When I see a film like Slumdog or The Constant Gardener or The Interpreter or many others that deal with the harsh realities of life I find they connect me with my spirituality – as if we can ever be “disconnected” – far more profoundly than a church service or a beautiful mountain scene or those horrendously cheesy posters with a big dog a small cat and a cheerful bible text.

Spirituality can so easily become entwined with sentimentality that it becomes nothing more than something about positive feelings. About me, my life, my well-being. In popular speak it refers to that un-identifiable something or other, usually accompanied by a “warm feeling”. A spiritual experience usually means a personal, inward looking one.

The moment...

The moment...

But that is not a spirituality that sits well with Jesus.

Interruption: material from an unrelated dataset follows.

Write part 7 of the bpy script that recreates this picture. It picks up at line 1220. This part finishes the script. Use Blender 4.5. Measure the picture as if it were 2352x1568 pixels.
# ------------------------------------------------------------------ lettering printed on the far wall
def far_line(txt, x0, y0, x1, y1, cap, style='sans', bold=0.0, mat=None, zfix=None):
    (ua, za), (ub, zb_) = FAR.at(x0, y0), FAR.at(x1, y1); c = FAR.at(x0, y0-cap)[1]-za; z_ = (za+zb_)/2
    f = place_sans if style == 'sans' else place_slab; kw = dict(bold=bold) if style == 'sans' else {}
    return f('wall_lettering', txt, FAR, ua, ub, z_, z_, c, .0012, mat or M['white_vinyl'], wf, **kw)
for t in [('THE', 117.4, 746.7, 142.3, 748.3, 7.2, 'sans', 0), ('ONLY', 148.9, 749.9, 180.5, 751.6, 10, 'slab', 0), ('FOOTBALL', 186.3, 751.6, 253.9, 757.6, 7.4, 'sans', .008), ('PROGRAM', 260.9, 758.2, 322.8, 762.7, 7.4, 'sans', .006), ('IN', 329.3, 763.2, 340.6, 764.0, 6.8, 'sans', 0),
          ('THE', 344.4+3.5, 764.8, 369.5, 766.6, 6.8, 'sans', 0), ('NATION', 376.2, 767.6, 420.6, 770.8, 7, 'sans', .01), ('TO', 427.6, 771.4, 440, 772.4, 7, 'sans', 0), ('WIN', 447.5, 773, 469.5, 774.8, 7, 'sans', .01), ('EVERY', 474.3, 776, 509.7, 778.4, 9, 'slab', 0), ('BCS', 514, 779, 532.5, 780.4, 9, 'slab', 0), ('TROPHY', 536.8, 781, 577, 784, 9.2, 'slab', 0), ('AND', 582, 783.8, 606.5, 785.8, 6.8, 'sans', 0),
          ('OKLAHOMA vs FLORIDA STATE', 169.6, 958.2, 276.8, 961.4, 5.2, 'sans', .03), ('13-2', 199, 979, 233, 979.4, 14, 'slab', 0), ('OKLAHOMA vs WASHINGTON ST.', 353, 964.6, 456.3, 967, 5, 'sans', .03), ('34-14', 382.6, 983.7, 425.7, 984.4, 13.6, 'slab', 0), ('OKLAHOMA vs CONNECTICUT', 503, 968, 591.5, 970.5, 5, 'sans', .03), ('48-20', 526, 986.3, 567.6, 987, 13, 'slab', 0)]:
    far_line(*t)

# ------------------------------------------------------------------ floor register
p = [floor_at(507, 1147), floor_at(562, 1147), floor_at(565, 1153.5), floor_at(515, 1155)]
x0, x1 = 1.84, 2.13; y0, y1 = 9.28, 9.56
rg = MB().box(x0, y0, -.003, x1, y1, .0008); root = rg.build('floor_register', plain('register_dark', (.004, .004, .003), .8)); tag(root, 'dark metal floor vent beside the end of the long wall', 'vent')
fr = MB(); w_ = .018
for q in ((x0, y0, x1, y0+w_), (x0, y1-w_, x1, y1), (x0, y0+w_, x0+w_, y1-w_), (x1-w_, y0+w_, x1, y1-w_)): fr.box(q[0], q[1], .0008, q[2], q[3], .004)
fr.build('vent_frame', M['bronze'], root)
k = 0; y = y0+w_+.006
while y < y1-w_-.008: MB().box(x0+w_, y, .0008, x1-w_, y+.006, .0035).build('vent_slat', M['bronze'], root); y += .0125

Sentimentality like that is too easy, too shallow; it cannot engage with true pain, with poverty, with torture, with utter hopelessness and desperation, with mediocrity or the plain dull; it cannot engage with the cross, the resurrection, with Jesus as Lord. It fears and resists being linked with a god who self-empties, who gives of himself and does not clutch his divinity or majesty but instead is willingly sent to be and to know and to love and to be loved by his human creations.

It is, of course, a start. We must feel and we must express sentiment. But that is not where it ends. There is a greater, deeper, more profound and beautiful and challenging and uncomfortable aspect to us that if we remain disconnected from it, we cannot be fully who we are created to be.

We are called not to have a sentimentality, but to have a sent mentality. It does not have “i” in the middle. So we must see films like Slumdog, or find some way to engage with real pain – which is far more than knowing it exists and feeling sorry for it – because it is to the middle of that pain that our spirituality is sent. To be part of the hope, the change, the light. That is the hope. Always the hope.

Our spirituality therefore must be robust. If it is weak it cannot stand among the slumdogs or the millionaires. And it must be centred on Jesus, not on the “I” of me. If it centres on me, then it has nothing to offer or give except me, and no-one to be sent except me, and that is not enough because only Jesus is. True spirituality must be about being sent to the mess, not sentimental about it.